Councillor Farmer described the Tories’ motion as politically motivated and unnecessary, suggesting the waste issue was “irrelevant” in the context of the special meeting, which he argued was about process within the council.
“Ultimately we have the ability if we believe a decision was either a mistake or there was a change of circumstances within six months, to revisit that through the democratic process,” he added. “A motion coming forward in this fashion is no way to do governance.
“It’s quite easy for the opposition or other groups to peddle misinformation in the community and rile up misguided people to join a petition when they do not have the full facts before them.”
Depute council leader, Labour’s Danny Gibson, said “conspiracy theories” had been banded around and there had been some “ludicrous” accusations made by the Tories.
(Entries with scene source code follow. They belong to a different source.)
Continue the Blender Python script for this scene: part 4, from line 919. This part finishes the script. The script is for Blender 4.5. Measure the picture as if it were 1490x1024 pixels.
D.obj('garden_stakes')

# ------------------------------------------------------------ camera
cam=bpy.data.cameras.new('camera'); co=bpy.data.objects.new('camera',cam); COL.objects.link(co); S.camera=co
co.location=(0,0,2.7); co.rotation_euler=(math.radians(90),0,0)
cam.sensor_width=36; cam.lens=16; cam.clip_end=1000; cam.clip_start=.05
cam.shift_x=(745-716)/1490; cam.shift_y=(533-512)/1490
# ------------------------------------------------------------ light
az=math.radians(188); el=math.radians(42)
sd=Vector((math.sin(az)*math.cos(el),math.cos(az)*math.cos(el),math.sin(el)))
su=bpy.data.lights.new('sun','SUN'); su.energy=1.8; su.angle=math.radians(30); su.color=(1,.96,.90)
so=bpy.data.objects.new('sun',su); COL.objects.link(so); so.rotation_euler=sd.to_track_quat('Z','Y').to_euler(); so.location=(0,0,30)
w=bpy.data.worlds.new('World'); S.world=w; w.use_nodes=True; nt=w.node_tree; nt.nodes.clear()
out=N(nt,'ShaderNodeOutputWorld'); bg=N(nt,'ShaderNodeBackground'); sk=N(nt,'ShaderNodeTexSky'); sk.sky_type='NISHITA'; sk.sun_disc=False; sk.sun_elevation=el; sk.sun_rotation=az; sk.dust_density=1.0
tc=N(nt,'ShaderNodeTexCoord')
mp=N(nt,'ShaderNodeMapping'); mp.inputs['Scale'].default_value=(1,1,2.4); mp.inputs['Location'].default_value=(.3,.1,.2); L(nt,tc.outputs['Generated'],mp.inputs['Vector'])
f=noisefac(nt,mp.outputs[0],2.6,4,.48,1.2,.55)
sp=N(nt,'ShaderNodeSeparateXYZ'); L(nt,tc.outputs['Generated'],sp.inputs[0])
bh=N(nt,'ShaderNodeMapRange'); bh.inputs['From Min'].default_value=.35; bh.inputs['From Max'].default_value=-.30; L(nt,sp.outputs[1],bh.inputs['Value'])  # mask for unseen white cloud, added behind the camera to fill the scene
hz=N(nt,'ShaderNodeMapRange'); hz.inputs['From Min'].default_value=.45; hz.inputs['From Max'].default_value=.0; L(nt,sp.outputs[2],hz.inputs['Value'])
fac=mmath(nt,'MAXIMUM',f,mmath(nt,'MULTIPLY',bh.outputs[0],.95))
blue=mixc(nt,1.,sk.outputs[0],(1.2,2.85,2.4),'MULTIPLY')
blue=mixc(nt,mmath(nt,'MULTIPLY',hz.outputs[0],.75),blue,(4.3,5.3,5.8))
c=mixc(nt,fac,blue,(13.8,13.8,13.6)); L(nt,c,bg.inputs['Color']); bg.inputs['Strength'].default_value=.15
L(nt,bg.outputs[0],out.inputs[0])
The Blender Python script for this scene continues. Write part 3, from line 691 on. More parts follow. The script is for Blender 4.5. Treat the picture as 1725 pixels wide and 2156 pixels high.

He added: “The biggest con is this constant thing that we are denying the public or the petition. It doesn’t need a petition for this issue to get raised constantly. Raise it every time if you want. Knock yourself out, but please stop trying to give the public the impression we are trying to keep them out.”
Tory group leader Councillor Neil Benny, however, said: “It is not right that Councillor Farmer and Councillor Gibson hold all the power for themselves and say ‘it’s we who will say what goes and what doesn’t’.
“For them to hide behind a process and say we won’t change our processes to allow people to have their say is wrong. It allows councillors to hide behind standing orders and procedures.”
Fellow Tory councillor Bryan Flannagan said: “I am appalled at the high handed and condescending attitude of council leader Scott Farmer. How can he justify his administration’s recent actions when, in the official SNP manifesto for the last elections, he was pontificating about how much people should be involved in decision making.”